Students qualifying for these schools probably consider many factors, largely unique to each student. This represents an aggregate of those factors considered.
Someone who qualifies both for Stanford and Harvard is probably going to be in a better position than someone who qualifies for only one, on average, so Harvard is losing some of their top students to Stanford, which negatively affects their admitted class.
Where students want to go is just another factor to consider. Rankings are normally fairly obfuscated and it’s hard to see where each school stands on everything. This is one cumulative and straightforward metric.
If a student got into Princeton and UPenn and was unsure of where to go, one factor most students would consider is their rank. If one looked at USNews after you had gotten into Princeton and UPenn, one would be dissuaded immediately from going to UPenn, But really, based on where students actually go Princeton and UPenn are quite close.
Maybe this is affected by Wharton, or differences in merit scholarships or aid, or something else, but I think it’s a factor that is helpful and straightforward, that is more useful than directly comparing acceptance rates or yield or what employers might claim they prefer.
Consider reading: http://www.nber.org/papers/w10803 (A REVEALED PREFERENCE RANKING OF U.S. COLLEGES AND UNIVERSITIES Christopher Avery Mark Glickman Caroline Hoxby Andrew Metrick) and
http://www.nber.org/papers/w15772 (STUDENTS CHOOSING COLLEGES:
UNDERSTANDING THE MATRICULATION DECISION AT A HIGHLY SELECTIVE PRIVATE INSTITUTION Peter Nurnberg Morton Schapiro David Zimmerman)
“If a student got into Princeton and UPenn and was unsure of where to go, one factor most students would consider is their rank. If one looked at USNews after you had gotten into Princeton and UPenn, one would be dissuaded immediately from going to UPenn, But really, based on where students actually go Princeton and UPenn are quite close.”
Any student getting into both left US News and World Report rankings in the dust long ago. Having watched tons of students make this kind of decision, I can tell you exactly what they do. They visit friends at each. They read the papers of faculty in areas they plan to pursue at each college. They look at available resources. They consider the two towns. They ask their teachers. etc.
I agree completely. My point is really that the choices of these students can be more reflective of the colleges than just rankings, and they clearly look into more factors than just that. The first paper is interesting. I noticed that regional factors played a role, which it emphasizes.
I see a problem with any ranking system that ranks the University of Waterloo at #10, listing a total of zero enrolled students. I agree with GMTplus7, GIGO.

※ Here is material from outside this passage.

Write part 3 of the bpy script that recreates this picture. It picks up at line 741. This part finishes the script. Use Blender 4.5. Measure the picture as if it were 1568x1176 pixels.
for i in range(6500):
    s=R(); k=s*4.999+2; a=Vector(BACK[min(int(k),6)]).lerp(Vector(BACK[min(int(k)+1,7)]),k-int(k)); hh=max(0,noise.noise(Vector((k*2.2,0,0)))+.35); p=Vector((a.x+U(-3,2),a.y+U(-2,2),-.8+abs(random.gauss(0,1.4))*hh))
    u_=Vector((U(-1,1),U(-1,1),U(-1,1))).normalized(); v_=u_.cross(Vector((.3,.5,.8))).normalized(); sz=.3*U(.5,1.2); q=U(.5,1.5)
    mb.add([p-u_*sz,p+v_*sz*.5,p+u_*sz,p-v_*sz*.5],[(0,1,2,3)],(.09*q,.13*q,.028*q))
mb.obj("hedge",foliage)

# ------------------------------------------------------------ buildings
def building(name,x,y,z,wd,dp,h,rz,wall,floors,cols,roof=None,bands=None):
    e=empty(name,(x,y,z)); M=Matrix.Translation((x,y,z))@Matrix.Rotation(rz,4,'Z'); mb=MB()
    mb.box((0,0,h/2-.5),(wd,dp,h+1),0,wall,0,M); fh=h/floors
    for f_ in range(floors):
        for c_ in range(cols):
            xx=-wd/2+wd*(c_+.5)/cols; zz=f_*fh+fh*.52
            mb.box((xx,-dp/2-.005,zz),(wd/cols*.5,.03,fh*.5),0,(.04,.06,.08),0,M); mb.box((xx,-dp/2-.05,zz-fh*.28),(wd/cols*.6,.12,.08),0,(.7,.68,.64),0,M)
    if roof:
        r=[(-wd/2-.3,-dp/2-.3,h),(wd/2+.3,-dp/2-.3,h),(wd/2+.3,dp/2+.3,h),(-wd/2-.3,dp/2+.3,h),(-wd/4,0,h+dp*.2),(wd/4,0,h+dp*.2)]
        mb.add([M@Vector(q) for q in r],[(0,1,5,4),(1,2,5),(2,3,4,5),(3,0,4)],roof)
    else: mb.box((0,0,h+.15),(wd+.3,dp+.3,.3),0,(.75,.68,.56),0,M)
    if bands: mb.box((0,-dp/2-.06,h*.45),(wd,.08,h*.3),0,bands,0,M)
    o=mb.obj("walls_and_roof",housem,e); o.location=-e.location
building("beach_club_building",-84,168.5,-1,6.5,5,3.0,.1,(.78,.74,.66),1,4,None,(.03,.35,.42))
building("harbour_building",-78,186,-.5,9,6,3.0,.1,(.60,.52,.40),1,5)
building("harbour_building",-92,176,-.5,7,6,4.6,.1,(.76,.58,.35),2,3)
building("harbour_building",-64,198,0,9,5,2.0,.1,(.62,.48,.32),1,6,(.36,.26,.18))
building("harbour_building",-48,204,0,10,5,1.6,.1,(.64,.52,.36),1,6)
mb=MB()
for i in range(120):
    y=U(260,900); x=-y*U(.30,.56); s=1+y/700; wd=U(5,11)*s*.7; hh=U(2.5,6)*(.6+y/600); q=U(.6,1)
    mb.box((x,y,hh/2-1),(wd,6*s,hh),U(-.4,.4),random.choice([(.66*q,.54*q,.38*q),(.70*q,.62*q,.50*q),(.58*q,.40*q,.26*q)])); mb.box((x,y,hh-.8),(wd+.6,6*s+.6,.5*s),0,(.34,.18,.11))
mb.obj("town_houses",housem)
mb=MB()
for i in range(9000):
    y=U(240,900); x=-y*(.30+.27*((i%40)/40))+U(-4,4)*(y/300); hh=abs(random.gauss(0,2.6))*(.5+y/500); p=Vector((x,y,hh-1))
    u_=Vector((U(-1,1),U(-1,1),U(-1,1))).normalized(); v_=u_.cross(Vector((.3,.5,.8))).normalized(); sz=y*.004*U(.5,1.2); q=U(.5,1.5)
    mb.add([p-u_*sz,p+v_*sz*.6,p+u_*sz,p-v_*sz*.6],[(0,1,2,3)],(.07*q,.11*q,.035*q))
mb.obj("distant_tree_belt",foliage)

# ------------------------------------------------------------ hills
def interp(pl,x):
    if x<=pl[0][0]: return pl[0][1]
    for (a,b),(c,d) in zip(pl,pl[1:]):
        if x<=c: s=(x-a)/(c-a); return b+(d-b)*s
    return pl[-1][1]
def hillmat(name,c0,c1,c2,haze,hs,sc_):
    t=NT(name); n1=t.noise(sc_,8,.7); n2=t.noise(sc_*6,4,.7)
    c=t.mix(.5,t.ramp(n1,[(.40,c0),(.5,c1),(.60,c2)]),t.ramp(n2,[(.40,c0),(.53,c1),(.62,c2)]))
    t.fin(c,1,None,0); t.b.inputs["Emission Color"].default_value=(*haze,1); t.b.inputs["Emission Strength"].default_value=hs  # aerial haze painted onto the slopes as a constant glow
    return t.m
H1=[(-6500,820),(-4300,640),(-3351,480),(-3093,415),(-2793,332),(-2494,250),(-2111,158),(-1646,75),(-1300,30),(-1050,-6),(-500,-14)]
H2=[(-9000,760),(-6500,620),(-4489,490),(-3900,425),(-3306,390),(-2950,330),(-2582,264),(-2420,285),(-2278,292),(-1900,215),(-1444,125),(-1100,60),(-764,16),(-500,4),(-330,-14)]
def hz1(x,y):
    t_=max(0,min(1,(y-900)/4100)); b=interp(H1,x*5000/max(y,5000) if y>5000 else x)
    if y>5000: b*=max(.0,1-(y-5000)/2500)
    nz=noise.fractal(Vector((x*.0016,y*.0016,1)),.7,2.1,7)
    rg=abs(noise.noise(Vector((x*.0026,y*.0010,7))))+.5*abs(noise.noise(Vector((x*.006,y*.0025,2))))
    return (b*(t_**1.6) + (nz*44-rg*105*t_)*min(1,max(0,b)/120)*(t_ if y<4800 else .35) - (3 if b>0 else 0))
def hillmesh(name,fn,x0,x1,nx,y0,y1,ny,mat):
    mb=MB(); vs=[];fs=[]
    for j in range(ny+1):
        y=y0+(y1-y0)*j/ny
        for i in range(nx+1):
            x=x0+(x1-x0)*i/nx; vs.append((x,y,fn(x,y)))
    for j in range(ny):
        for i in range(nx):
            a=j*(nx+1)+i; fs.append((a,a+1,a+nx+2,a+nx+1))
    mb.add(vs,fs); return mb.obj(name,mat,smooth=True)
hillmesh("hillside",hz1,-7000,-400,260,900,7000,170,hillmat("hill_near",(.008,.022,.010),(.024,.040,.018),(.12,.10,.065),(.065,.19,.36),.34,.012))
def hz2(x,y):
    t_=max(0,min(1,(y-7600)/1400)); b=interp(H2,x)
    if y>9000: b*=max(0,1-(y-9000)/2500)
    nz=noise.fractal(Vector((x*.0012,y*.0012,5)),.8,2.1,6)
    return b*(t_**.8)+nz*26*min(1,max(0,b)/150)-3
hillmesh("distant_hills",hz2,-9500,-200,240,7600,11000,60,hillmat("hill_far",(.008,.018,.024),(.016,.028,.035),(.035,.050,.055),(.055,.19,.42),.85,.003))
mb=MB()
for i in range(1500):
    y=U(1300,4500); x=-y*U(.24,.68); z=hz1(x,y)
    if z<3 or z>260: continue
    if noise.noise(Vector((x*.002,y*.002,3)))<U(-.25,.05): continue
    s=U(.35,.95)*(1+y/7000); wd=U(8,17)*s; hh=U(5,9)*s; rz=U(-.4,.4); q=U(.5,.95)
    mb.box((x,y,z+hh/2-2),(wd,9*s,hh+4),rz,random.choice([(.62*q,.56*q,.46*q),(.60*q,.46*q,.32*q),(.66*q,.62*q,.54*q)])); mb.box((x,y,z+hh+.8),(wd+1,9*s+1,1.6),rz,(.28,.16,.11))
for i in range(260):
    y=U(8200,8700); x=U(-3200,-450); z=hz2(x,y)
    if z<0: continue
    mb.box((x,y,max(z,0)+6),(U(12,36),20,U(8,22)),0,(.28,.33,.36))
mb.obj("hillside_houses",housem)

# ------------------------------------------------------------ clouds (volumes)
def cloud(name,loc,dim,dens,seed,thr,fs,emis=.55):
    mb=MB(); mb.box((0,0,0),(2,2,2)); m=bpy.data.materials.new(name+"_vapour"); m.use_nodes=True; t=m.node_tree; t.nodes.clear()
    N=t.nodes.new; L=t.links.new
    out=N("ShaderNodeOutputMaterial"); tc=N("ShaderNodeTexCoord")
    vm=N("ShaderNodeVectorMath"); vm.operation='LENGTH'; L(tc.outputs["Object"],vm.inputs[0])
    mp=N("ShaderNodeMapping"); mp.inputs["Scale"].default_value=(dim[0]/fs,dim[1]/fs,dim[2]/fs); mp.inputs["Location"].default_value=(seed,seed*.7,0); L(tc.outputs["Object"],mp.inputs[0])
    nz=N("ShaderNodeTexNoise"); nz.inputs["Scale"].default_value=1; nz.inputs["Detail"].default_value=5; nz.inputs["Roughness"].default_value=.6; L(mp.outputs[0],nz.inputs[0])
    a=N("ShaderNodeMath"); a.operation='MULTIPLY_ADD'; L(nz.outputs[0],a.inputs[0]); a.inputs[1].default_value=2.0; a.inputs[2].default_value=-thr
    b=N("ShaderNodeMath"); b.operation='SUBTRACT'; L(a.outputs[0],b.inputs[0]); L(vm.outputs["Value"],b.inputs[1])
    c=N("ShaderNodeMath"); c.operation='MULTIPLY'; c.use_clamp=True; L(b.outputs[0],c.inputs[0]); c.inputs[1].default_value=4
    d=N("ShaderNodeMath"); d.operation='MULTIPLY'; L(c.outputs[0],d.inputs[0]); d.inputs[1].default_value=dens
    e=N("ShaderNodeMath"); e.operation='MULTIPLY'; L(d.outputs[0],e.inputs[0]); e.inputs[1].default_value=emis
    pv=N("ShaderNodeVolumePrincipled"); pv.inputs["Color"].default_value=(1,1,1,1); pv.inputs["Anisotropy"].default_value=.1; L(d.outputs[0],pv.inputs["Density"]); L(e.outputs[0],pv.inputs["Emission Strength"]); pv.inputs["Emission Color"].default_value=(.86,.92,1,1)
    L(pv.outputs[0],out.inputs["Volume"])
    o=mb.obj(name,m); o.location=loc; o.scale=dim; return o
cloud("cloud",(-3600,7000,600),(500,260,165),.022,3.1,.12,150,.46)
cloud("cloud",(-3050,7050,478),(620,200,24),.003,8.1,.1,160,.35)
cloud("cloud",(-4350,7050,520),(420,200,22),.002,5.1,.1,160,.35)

Any ranking where a school can move up or down 400 places in a single year is total garbage. There’s no way students are suddenly choosing Skidmore, #147 in the 2016 ranking, over Hamilton at #340, in droves or Knox College, ranked #175 in 2014 became so unpopular a year later that it fell to #575 in 2015 choice matches then in 2016 improved so vastly that it deserved to jump 478 places to #97. According to these rankings Bates, which improved in every measure of selectivity last year, including yield, fell in student matches from #22 to #284. I remember making the same objections last year, noting that no matter how much I love Bates, my kids’ school, I had a very hard time believing that students were choosing it over Amherst, which according to this ranking it bested by 5 places.
Adding: When your #54 ranked college (Lincoln) has a freshman retention rate of 43% you have to know your cross-admit data is off.
I am not talking about Parchment’s ranking system. I completely agree that it sucks.
The methodology Parchment uses to make their “ranking” is badly flawed and quite different from what I do. Elo is not a ranking system that makes sense where every combination is known, but that’s only the case for the top most applied colleges. Trying to use Elo compounds the problems with regions and is inherently broken because the matchups are unbalanced and they have few data points.
Basically, what they’re doing is they’re simulating a bunch of random tournaments and sorting colleges based on how often they win. If they have only one or very few matchups between one college and another, then you have stupid results like the Waterloo one. Their method actually adds extra uncertainty, which is obvious from Waterloo being in the top. It also means that if they have more matchups for a school, that has more weight. For example:
(Hypothetical)
Stanford vs Harvard (100 matchups): 90% Stanford
Harvard vs Princeton (1000 matchups): 40% Harvard
Princeton vs Stanford (10000 matchups): 60% Princeton
My method would say Stanford > Princeton > Harvard (Or by my win-based method, P=H)
Their method would say Princeton > Harvard > Stanford
Parchment actually has no data for Skidmore vs Hamilton. I have no idea how they did Waterloo as number 10 when they have almost no data on it and 60% choose Berkeley over it. They say Berkeley is a peer college to Stanford, which is funny considering 87% choose Stanford.
Basically, their methodology for the ranking is bad, but the data overall is still quite usable if you’re comparing a group of colleges that all have matchups to each other.
That highlights my problem with their data. Parchment lists Hamilton as one of the three peer schools for Skidmore, yet they have no match ups for the two schools? Probably half the kids who tour one tour the other. Hamilton has printed directions to Skidmore at their admissions office.
The OP’s top ten may have enough match ups to make the results at least somewhat valid. I just find it very, very difficult to trust Parchment’s raw data, particularly when they don’t disclose the number of applicants they’re using to construct their match ups.
For 2016, they say “757,491 acceptances” vs. “104,119 students” in 2014, but I’d guess since the average number of applications per student is about 4, that number has probably about increased by 50%*
Based on those, I’d guess the number is about 20-30 per top college matchup.
@Much2learn The data isn’t self-reported (This is separate from the online self-reported data*), although there could be a selection bias coming from whether or not students allow their high-schools to share the data. The main bias is regional though. The Great Lakes states are substantially overrepresented in their sample, so that explains much of the preference for WashU.